The probability of German victory through use of atomic bombs diminishes still further when one considers events as they actually unfolded, with America’s entry into the war in December 1941. Even granting Nazi acquisition of the bomb in July 1943—two years before the United States achieved this feat—and arbitrarily giving the Germans a bomber with a range and payload comparable to Britain’s Lancaster heavy bomber, the Third Reich would have faced not a single adversary comparable to 1945 Japan, but rather three nations firmly on the offensive and demonstrably winning the war. In such circumstances, a handful of atomic bombs would scarcely have compelled the Grand Alliance to surrender. Given that reality, how could Germany have best wielded its newly acquired weapon?
The most obvious approach, the destruction of cities á la Hiroshima, was in fact problematic. An attack on American cities was out of the question. The phenomenal capacity of the Soviet Union to absorb destruction would argue against the efficacy of simply destroying Russian cities. (Historically, the Siege of Leningrad claimed eight times the number of civilians killed in Nagasaki.) In any event, not even a Lancaster-like bomber could have reached the Soviet industrial centers beyond the Ural Mountains. London and a few other British cities might have been leveled, but would this have caused the British government to make a separate peace? Even had this occurred, would the United States have withdrawn from Britain? Or would it have taken the course adopted historically by Germany when Italy surrendered in 1943: assume de facto control over its former ally and use it as a platform on which to continue the fight?
A better approach, considering the numerous reversals of Germany’s fortune on the battlefield, would have been the tactical use of the bomb against enemy armies. For ideological reasons, the Nazis would have been tempted to target Soviet forces: from the outset, the Nazis had regarded Bolshevism as a menace that must be totally eradicated. But the fact that the Soviets had continued fighting despite the destruction of entire armies ought to have suggested that even nuclear attacks would not have stopped the Red Army.

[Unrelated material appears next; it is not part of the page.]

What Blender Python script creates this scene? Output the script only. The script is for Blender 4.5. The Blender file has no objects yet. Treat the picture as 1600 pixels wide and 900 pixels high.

The Western Allies would have made better targets, since they could only get at Germany via amphibious landings. Of necessity, such landings had to be geographically concentrated, making them ideal targets. German’s mere possession of an atomic bomb would therefore have rendered D-Day and a second front out of the question. Faced with this reality, it is just possible that the Soviets might have negotiated a separate peace with Germany.
What becomes highly probable, then, is that a protracted stalemate would have settled over Europe, finally disrupted when the United States acquired the bomb in July 1945 and employed it against Germany. World War II, not a hypothetical World War III, would thus have become the first nuclear conflict.